GitHub Actions Integration
GitHub makes this incredibly easy with the official Gitleaks action. Create a file at .github/workflows/gitleaks.yml:
name: Gitleaks
on:
pull_request:
push:
branches: [main]
jobs:
scan:
name: Gitleaks Scan
runs-on: ubuntu-latest
steps:
- uses: actions/checkout@v4
with:
fetch-depth: 0
- uses: gitleaks/gitleaks-action@v2
env:
GITHUB_TOKEN: ${{ secrets.GITHUB_TOKEN }}
Notice fetch-depth: 0. This is crucial. By default, many CI tools only fetch the latest commit. Gitleaks needs the full history to ensure no secrets were hidden in older commits that are being merged.
GitLab CI Integration
For GitLab users, you can add a job to your .gitlab-ci.yml file using the Gitleaks Docker image:
gitleaks_scan:
stage: test
image:
name: zricethezav/gitleaks:latest
entrypoint: [""]
script:
- gitleaks detect --source=$CI_PROJECT_DIR --verbose --redact
The --redact flag is a nice touch for CI—it hides the actual secret in the logs so you don’t end up leaking the secret again in your build output while trying to report it.
Advanced Usage: Customizing and Baselining
Not every string that looks like a secret is actually a secret. False positives are the enemy of developer productivity. If your pipeline fails because of a dummy test key, developers will start ignoring the tool.
Handling False Positives with .gitleaksignore
If Gitleaks flags a file or a specific line that you know is safe, don’t just leave it. Create a .gitleaksignore file in your root directory.
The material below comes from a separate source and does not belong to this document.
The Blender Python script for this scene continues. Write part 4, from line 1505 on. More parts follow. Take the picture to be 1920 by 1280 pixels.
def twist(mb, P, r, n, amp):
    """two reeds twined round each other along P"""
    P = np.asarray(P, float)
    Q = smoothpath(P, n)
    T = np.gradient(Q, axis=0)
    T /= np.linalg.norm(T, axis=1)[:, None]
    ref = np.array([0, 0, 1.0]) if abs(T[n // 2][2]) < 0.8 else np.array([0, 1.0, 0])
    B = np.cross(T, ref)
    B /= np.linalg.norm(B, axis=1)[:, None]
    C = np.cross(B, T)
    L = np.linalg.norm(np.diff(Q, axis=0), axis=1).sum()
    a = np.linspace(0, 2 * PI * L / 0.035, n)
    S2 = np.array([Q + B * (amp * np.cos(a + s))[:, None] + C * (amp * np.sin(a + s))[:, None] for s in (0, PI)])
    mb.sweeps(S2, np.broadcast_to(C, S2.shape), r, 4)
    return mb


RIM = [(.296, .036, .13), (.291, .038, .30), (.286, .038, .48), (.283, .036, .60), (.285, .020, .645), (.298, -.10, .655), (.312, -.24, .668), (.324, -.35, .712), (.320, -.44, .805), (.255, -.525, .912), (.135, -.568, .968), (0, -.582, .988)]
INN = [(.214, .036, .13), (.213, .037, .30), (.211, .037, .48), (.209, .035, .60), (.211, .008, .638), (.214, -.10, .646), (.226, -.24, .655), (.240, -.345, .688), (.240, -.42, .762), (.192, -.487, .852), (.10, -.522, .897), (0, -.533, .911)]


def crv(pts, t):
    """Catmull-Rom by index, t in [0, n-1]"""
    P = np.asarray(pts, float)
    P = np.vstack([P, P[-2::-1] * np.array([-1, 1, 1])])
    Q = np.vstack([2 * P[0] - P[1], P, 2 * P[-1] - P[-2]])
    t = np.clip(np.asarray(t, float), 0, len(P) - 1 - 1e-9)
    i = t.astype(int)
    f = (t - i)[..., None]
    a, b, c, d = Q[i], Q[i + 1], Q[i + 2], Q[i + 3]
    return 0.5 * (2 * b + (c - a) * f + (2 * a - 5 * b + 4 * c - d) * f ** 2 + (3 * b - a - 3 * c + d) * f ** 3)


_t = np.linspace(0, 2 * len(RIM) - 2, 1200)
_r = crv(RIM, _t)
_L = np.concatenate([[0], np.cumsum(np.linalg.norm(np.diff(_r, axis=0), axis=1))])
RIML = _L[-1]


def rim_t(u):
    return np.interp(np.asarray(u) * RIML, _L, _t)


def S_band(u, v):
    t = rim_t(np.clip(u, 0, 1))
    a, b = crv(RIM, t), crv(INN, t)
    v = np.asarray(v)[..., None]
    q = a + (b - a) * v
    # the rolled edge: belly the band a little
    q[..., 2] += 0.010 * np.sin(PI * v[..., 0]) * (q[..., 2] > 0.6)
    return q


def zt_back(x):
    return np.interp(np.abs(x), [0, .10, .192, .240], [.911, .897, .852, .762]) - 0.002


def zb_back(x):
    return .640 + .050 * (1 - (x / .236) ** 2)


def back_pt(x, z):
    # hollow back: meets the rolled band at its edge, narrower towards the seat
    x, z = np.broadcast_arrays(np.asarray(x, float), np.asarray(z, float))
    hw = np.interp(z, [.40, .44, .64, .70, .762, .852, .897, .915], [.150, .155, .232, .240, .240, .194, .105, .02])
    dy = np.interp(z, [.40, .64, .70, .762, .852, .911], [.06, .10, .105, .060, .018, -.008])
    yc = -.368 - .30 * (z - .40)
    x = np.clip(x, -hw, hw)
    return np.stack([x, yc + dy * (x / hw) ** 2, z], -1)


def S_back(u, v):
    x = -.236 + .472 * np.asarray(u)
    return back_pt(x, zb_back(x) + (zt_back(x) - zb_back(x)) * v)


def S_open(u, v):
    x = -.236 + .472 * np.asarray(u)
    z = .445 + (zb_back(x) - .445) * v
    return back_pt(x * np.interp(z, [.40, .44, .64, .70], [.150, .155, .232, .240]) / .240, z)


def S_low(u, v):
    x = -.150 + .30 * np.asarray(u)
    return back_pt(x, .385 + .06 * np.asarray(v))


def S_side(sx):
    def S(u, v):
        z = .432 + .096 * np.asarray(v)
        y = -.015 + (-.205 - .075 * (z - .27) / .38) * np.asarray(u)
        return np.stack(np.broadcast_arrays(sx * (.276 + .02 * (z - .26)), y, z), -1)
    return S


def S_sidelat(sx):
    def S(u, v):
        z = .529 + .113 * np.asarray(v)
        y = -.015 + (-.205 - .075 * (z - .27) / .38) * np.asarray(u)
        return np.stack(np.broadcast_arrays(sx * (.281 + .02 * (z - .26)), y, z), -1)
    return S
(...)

You can ignore specific Fingerprints (hashes of the finding) provided in the Gitleaks output:
# .gitleaksignore
# Ignore a specific test credential
6f7d8e9a... (your fingerprint here)
Setting a Baseline
If you’re introducing Gitleaks to an old project with thousands of commits, you might find hundreds of “secrets”—some of which are old, revoked, or false positives. You don’t want to fix 500 issues just to start using the tool. Use a baseline:
gitleaks detect --source . --baseline-path gitleaks-baseline.json
This generates a report of all current issues. Gitleaks will now only fail if *new* secrets are introduced. This allows you to adopt a “stop the bleeding” approach before cleaning up the past.
Custom Rules
Every company has unique internal patterns. Maybe your internal API keys always start with MYCORP_. You can define custom rules in a gitleaks.toml file:
[[rules]]
id = "mycorp-api-key"
description = "Detected a MyCorp Internal API Key"
regex = '''(?i)MYCORP_[a-z0-9]{32}'''
keywords = ["mycorp"]
Practical Tips for a Leak-Free Workflow
Implementing Gitleaks in CI is the last line of defense, but it shouldn’t be the only one. Here are some strategies I use to keep my teams safe.
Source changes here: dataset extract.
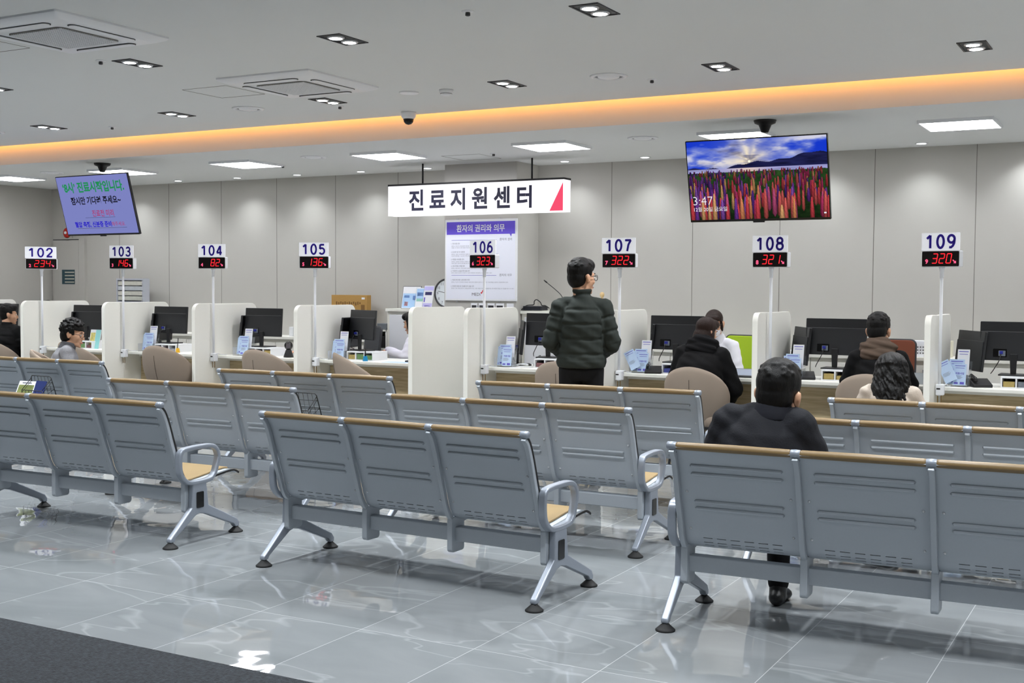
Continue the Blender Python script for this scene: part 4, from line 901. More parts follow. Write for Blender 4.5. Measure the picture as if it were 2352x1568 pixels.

1. Pre-commit Hooks: Catch it Before the Push
Why wait for the CI to fail? Install pre-commit and add Gitleaks to your local workflow. This prevents the secret from ever leaving the developer’s machine.
# .pre-commit-config.yaml
repos:
- repo: https://github.com/gitleaks/gitleaks
rev: v8.18.2
hooks:
- id: gitleaks
2. What to do when a secret is found?
If Gitleaks catches a secret in a PR, do not just delete the line and commit again. The secret is still in your Git history. If the secret was ever pushed to a remote server, you must treat it as compromised.
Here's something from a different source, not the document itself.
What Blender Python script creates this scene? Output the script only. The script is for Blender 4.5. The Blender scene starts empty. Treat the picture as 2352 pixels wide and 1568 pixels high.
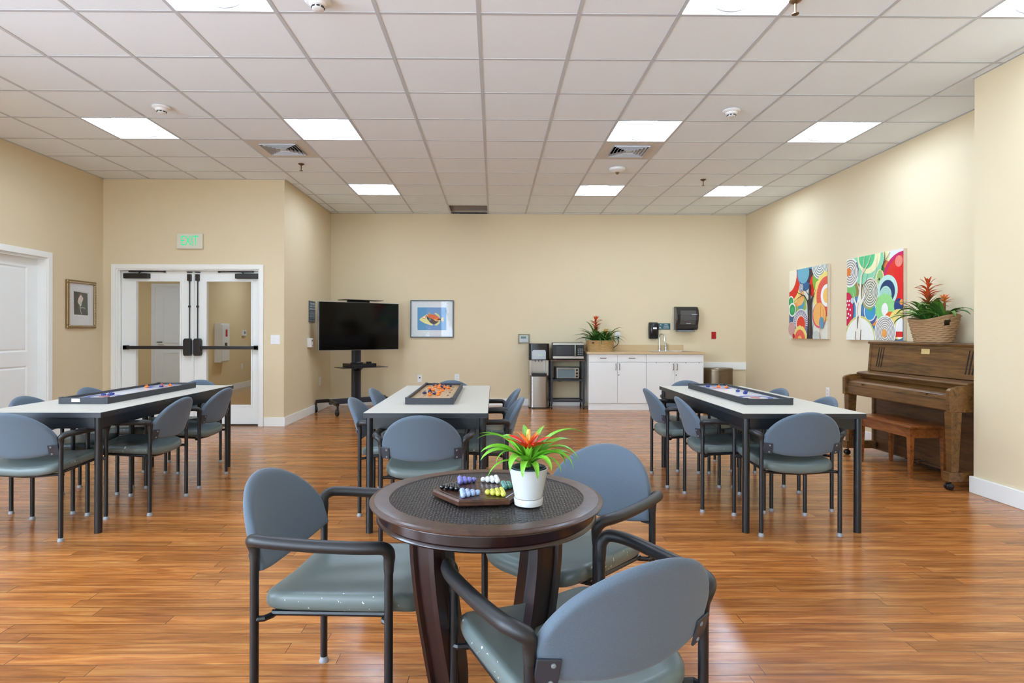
import bpy, bmesh, math, random
from mathutils import Vector, Matrix
random.seed(7)
PI = math.pi
S = bpy.context.scene
COL = S.collection
# ------------------------------------------------------------------ camera
CEIL = 3.1395
cam_d = bpy.data.cameras.new('camera'); cam = bpy.data.objects.new('camera', cam_d); COL.objects.link(cam)
cam_d.sensor_width = 36.0; cam_d.lens = 36.0*1387.48/2352
cam_d.shift_x = (1176-1147.2)/2352; cam_d.shift_y = (761.37-784)/2352
cam_d.clip_start = 0.05
cam.location = (0, 0, 1.212)
cam.rotation_euler = (Matrix.Rotation(-0.0089, 4, 'Z') @ Matrix.Rotation(PI/2, 4, 'X') @ Matrix.Rotation(0.0026, 4, 'Z')).to_euler()
S.camera = cam
# ------------------------------------------------------------------ exposure and daylight
S.view_settings.view_transform = 'Standard'; S.view_settings.look = 'None'
S.view_settings.gamma = 1; S.view_settings.use_curve_mapping = False
S.view_settings.exposure = 0.80
LAMP = 26.5; SKY = 11.5
w = bpy.data.worlds.new('sky'); S.world = w; w.use_nodes = True
bg = w.node_tree.nodes['Background']; bg.inputs[0].default_value = (0.62, 0.79, 1.0, 1); bg.inputs[1].default_value = SKY
def portal(loc, sx, sy, rz=0):
    l = bpy.data.lights.new('window_portal', 'AREA'); l.shape = 'RECTANGLE'; l.size = sx; l.size_y = sy
    l.cycles.is_portal = True
    o = bpy.data.objects.new('window_portal', l); COL.objects.link(o); o.location = loc; o.rotation_euler = (PI/2, 0, rz)
YW = -6.5                                                   # window wall behind the camera
WINS = [(-4.5, -2.75), (-2.35, -0.6), (-0.2, 0.8)]; ADDED_WINS = [(-5.6, -3.4), (-2.8, -0.6), (0.1, 2.0)]   # the second row is added in the unseen left wall to brighten the ceiling
for a, b in WINS: portal(((a+b)/2, YW-0.12, 1.5), b-a, 2.3)
for a, b in ADDED_WINS: portal((-5.10, (a+b)/2, 1.55), b-a, 2.4, -PI/2)

# ------------------------------------------------------------------ helpers
def lin(c): 
    c = c/255.0
    return c/12.92 if c <= 0.04045 else ((c+0.055)/1.055)**2.4
MATS = {}
def mat(name, rgb, rough=0.6, metal=0.0, spec=0.5, coat=0.0, noise=None, bump=None, stretch=None, trans=0.0, sheen=0.0):
    if name in MATS: return MATS[name]
    m = bpy.data.materials.new(name); m.use_nodes = True; nt = m.node_tree; b = nt.nodes['Principled BSDF']
    c = (lin(rgb[0]), lin(rgb[1]), lin(rgb[2]), 1)
    b.inputs['Base Color'].default_value = c; b.inputs['Roughness'].default_value = rough
    b.inputs['Metallic'].default_value = metal; b.inputs['Specular IOR Level'].default_value = spec
    b.inputs['Coat Weight'].default_value = coat; b.inputs['Transmission Weight'].default_value = trans
    b.inputs['Sheen Weight'].default_value = sheen
    if noise or bump:
        tc = nt.nodes.new('ShaderNodeTexCoord'); mp = nt.nodes.new('ShaderNodeMapping'); nt.links.new(tc.outputs['Object'], mp.inputs[0])
        if stretch: mp.inputs['Scale'].default_value = stretch
    if noise:                                              # (scale, amount)
        n = nt.nodes.new('ShaderNodeTexNoise'); n.inputs['Scale'].default_value = noise[0]; n.inputs['Detail'].default_value = 4
        nt.links.new(mp.outputs[0], n.inputs['Vector'])
        mx = nt.nodes.new('ShaderNodeMix'); mx.data_type = 'RGBA'
        d = 1-noise[1]; u = 1+noise[1]
        mx.inputs['A'].default_value = (c[0]*d, c[1]*d, c[2]*d, 1); mx.inputs['B'].default_value = (min(1, c[0]*u), min(1, c[1]*u), min(1, c[2]*u), 1)
        nt.links.new(n.outputs['Fac'], mx.inputs['Factor']); nt.links.new(mx.outputs['Result'], b.inputs['Base Color'])
    if bump:                                               # (scale, strength, distance)
        n = nt.nodes.new('ShaderNodeTexNoise'); n.inputs['Scale'].default_value = bump[0]; n.inputs['Detail'].default_value = 3
        nt.links.new(mp.outputs[0], n.inputs['Vector'])
        bp = nt.nodes.new('ShaderNodeBump'); bp.inputs['Strength'].default_value = bump[1]; bp.inputs['Distance'].default_value = bump[2]
        nt.links.new(n.outputs['Fac'], bp.inputs['Height']); nt.links.new(bp.outputs[0], b.inputs['Normal'])
    MATS[name] = m; return m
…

- Rotate: Revoke the key and generate a new one immediately.
- Remove: Use tools like
git-filter-repoor BFG Repo-Cleaner if you absolutely must scrub the history, but rotation is always the priority.
3. Use Environment Variables
This seems obvious, but the best way to avoid Gitleaks failures is to never put secrets in code. Use .env files (and add them to .gitignore) or secret management services like AWS Secrets Manager or HashiCorp Vault. In my experience, if you find yourself needing to ignore a lot of things in Gitleaks, your architectural approach to secrets is likely the real problem.
By automating secret detection, you move from a culture of “hoping for the best” to a proactive security posture. It takes less than an hour to set up, but it might save you from the worst day of your professional life.